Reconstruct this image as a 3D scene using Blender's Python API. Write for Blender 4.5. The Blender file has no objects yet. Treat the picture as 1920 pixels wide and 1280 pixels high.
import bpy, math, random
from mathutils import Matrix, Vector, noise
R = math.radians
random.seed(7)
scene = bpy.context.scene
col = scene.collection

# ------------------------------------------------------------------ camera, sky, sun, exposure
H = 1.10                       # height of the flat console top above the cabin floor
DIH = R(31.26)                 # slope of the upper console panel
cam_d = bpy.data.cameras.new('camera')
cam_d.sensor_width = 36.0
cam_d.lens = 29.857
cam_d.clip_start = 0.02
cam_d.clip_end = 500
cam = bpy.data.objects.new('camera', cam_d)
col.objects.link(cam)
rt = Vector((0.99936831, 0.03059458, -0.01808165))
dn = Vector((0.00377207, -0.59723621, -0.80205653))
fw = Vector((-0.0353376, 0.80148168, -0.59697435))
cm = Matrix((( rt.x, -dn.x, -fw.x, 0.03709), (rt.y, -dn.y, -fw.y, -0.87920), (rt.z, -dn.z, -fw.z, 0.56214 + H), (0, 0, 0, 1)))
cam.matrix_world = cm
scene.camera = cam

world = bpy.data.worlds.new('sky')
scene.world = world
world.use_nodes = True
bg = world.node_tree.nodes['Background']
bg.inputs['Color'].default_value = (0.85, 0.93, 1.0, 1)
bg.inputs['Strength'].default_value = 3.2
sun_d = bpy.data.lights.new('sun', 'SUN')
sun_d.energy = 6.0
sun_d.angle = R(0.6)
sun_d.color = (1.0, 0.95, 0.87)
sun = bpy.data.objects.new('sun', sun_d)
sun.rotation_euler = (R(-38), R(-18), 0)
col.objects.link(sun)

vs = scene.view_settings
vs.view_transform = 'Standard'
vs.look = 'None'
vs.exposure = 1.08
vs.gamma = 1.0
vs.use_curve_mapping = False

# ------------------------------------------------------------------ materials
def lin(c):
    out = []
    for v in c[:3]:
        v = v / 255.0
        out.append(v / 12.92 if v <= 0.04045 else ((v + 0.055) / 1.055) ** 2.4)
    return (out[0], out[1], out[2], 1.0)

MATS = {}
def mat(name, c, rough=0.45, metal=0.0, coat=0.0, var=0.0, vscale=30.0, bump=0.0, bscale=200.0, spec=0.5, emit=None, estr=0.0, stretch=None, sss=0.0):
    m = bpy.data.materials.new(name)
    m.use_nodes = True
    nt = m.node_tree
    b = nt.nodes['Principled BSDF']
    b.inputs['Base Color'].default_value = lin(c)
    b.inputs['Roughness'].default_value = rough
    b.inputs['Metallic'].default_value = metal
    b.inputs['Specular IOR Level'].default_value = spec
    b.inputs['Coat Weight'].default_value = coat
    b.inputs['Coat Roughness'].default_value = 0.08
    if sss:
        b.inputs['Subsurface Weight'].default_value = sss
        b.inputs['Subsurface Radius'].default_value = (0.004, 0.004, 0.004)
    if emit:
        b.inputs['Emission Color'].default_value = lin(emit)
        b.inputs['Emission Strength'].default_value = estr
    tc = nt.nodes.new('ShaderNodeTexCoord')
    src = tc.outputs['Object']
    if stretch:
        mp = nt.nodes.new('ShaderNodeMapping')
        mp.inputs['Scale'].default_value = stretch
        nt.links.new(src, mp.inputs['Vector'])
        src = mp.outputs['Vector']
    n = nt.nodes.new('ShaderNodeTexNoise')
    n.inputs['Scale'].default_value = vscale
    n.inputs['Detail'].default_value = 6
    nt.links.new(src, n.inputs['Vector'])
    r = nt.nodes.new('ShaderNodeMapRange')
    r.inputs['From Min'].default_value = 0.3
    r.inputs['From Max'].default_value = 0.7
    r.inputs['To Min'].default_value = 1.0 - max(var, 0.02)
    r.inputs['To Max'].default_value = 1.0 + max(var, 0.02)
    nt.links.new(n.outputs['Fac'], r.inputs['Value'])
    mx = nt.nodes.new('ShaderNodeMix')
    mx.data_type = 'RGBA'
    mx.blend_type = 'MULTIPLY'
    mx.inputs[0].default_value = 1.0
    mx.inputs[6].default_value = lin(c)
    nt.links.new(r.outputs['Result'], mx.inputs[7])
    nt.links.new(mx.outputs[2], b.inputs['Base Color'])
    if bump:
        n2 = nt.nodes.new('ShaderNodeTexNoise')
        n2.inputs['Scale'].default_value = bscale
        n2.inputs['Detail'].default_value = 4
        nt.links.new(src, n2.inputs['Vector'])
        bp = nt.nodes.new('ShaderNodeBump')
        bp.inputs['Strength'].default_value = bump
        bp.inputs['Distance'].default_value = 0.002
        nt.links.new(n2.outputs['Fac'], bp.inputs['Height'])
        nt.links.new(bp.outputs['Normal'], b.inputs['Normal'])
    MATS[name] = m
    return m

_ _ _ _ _

— Exercise objective —
Give the data again, exactly as it stands.

— Task solution —
Reconstruct this image as a 3D scene using Blender's Python API. Write for Blender 4.5. The Blender file has no objects yet. Treat the picture as 1920 pixels wide and 1280 pixels high.
import bpy, math, random
from mathutils import Matrix, Vector, noise
R = math.radians
random.seed(7)
scene = bpy.context.scene
col = scene.collection

# ------------------------------------------------------------------ camera, sky, sun, exposure
H = 1.10                       # height of the flat console top above the cabin floor
DIH = R(31.26)                 # slope of the upper console panel
cam_d = bpy.data.cameras.new('camera')
cam_d.sensor_width = 36.0
cam_d.lens = 29.857
cam_d.clip_start = 0.02
cam_d.clip_end = 500
cam = bpy.data.objects.new('camera', cam_d)
col.objects.link(cam)
rt = Vector((0.99936831, 0.03059458, -0.01808165))
dn = Vector((0.00377207, -0.59723621, -0.80205653))
fw = Vector((-0.0353376, 0.80148168, -0.59697435))
cm = Matrix((( rt.x, -dn.x, -fw.x, 0.03709), (rt.y, -dn.y, -fw.y, -0.87920), (rt.z, -dn.z, -fw.z, 0.56214 + H), (0, 0, 0, 1)))
cam.matrix_world = cm
scene.camera = cam

world = bpy.data.worlds.new('sky')
scene.world = world
world.use_nodes = True
bg = world.node_tree.nodes['Background']
bg.inputs['Color'].default_value = (0.85, 0.93, 1.0, 1)
bg.inputs['Strength'].default_value = 3.2
sun_d = bpy.data.lights.new('sun', 'SUN')
sun_d.energy = 6.0
sun_d.angle = R(0.6)
sun_d.color = (1.0, 0.95, 0.87)
sun = bpy.data.objects.new('sun', sun_d)
sun.rotation_euler = (R(-38), R(-18), 0)
col.objects.link(sun)

vs = scene.view_settings
vs.view_transform = 'Standard'
vs.look = 'None'
vs.exposure = 1.08
vs.gamma = 1.0
vs.use_curve_mapping = False

# ------------------------------------------------------------------ materials
def lin(c):
    out = []
    for v in c[:3]:
        v = v / 255.0
        out.append(v / 12.92 if v <= 0.04045 else ((v + 0.055) / 1.055) ** 2.4)
    return (out[0], out[1], out[2], 1.0)

MATS = {}
def mat(name, c, rough=0.45, metal=0.0, coat=0.0, var=0.0, vscale=30.0, bump=0.0, bscale=200.0, spec=0.5, emit=None, estr=0.0, stretch=None, sss=0.0):
    m = bpy.data.materials.new(name)
    m.use_nodes = True
    nt = m.node_tree
    b = nt.nodes['Principled BSDF']
    b.inputs['Base Color'].default_value = lin(c)
    b.inputs['Roughness'].default_value = rough
    b.inputs['Metallic'].default_value = metal
    b.inputs['Specular IOR Level'].default_value = spec
    b.inputs['Coat Weight'].default_value = coat
    b.inputs['Coat Roughness'].default_value = 0.08
    if sss:
        b.inputs['Subsurface Weight'].default_value = sss
        b.inputs['Subsurface Radius'].default_value = (0.004, 0.004, 0.004)
    if emit:
        b.inputs['Emission Color'].default_value = lin(emit)
        b.inputs['Emission Strength'].default_value = estr
    tc = nt.nodes.new('ShaderNodeTexCoord')
    src = tc.outputs['Object']
    if stretch:
        mp = nt.nodes.new('ShaderNodeMapping')
        mp.inputs['Scale'].default_value = stretch
        nt.links.new(src, mp.inputs['Vector'])
        src = mp.outputs['Vector']
    n = nt.nodes.new('ShaderNodeTexNoise')
    n.inputs['Scale'].default_value = vscale
    n.inputs['Detail'].default_value = 6
    nt.links.new(src, n.inputs['Vector'])
    r = nt.nodes.new('ShaderNodeMapRange')
    r.inputs['From Min'].default_value = 0.3
    r.inputs['From Max'].default_value = 0.7
    r.inputs['To Min'].default_value = 1.0 - max(var, 0.02)
    r.inputs['To Max'].default_value = 1.0 + max(var, 0.02)
    nt.links.new(n.outputs['Fac'], r.inputs['Value'])
    mx = nt.nodes.new('ShaderNodeMix')
    mx.data_type = 'RGBA'
    mx.blend_type = 'MULTIPLY'
    mx.inputs[0].default_value = 1.0
    mx.inputs[6].default_value = lin(c)
    nt.links.new(r.outputs['Result'], mx.inputs[7])
    nt.links.new(mx.outputs[2], b.inputs['Base Color'])
    if bump:
        n2 = nt.nodes.new('ShaderNodeTexNoise')
        n2.inputs['Scale'].default_value = bscale
        n2.inputs['Detail'].default_value = 4
        nt.links.new(src, n2.inputs['Vector'])
        bp = nt.nodes.new('ShaderNodeBump')
        bp.inputs['Strength'].default_value = bump
        bp.inputs['Distance'].default_value = 0.002
        nt.links.new(n2.outputs['Fac'], bp.inputs['Height'])
        nt.links.new(bp.outputs['Normal'], b.inputs['Normal'])
    MATS[name] = m
    return m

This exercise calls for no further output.